October 2011 - I drove all the way to Chicago to see Portishead. It's 13+ hours each way. It actually took 15 hours with stops. It was supposed to be just me, going to see my cousin and go to the concert with him, but at the last minute Ryan decided he did not want to tackle three days of Piper whining "I don't want you to do [thing that happens every day],  I want my mom!" so they came with. We crashed at our friends' place in Evanston. Their neighborhood is awesome, lovely, amazing, cute, and nearly perfect. We fell totally in love with it, but since even a 2-bedroom condo will set you back $200k and houses start at $1.5 million, I don't think we'll be moving there any time soon. We discovered they are expecting a baby in the spring, and we are totally happy for them, even if we did also say "Wait! We were supposed to coordinate this so we could have babies together!"*

How was the concert? AMAZING. Probably the best show I've ever been to. When I told people I was going, they said "You're driving HOW FAR? To see WHO?" and I had to explain that they haven't toured North America in 13 years and only did 2 tours before that, the band members are all in their 40's now and could well decide they want to split up or never tour again, so this could be my last chance, I've never seen them live and they're one of my top 5 bands ever, and I never get to see my cousin anymore, my cousin who was my best concert buddy for years, so I basically have no choice.

I took video and photos with my phone, which I have watched over and over to re-live the experience. It was so fun, and I was proud of myself for taking the L all the way into town and back without messing it up and for feeling like it was a piece of cake. We were only there for 34 hours or so, and we didn't do any sight-seeing, but were happy to spend our time hanging out with our friends and taking Piper to the park in their neighborhood. I introduced my cousin to Indian food, we couldn't have picked a prettier time of  year to travel, and everyone had fun.

November 2011 - *As it turns out, we are having babies together. I have a bun in the oven, due in July. My husband thought it was a fabulous birthday present. Piper is totally psyched about being a big sister. I am one of five pregnant people I know among my close friends. One friend said she is up to 10 pregnant ladies within her immediate circle. There was apparently something in the water.

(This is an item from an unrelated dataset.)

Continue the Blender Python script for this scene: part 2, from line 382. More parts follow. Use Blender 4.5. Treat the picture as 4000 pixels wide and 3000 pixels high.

December 2011 -Deep in the grip of 1st-trimester nausea and migraines, I felt like Christmas got away from me more than usual this year. I managed to get everyone's gifts to them on time, but nothing was hand-made. It was warm - 50's & 60's - so there was not even a hint of snow. Oh, well.

January 2012 - coming out of the 1st trimester but I'm still exhausted much of the time and generally feel like crap. This pregnancy is pretty notable so far for its production of weird dreams. Every single night (since even before I had a positive pregnancy test) has been full of vivid, weird, super-involved dreams. I had to quit watching stuff like The Walking Dead right before bedtime because five nights in a row of dreams about rescuing my family from zombies while also riding a unicorn and completing college exams naked was my limit. Now I watch Downton Abbey all the time and my sleep is full of The Titanic, World War I, and being a member of the 1900's British aristocracy. Oh, and riding unicorns.

Last year I set myself a goal of two completed projects per month and didn't reach it. This year I have doubled down and my goal is four completed projects per month. As much time as I spend in the evenings sitting on the couch watching Downton Abbey because I am too worn-out to do much else, you'd think I would reach this goal with no trouble, but it doesn't seem to be working out that way. It's January 31, and I have one project finished and another one 3/4 done. But I wrote myself out a list, and I have enough planned projects to keep me at four-per-month for the next five years. I'd better step it up. Maybe more regular blogging will keep me on track.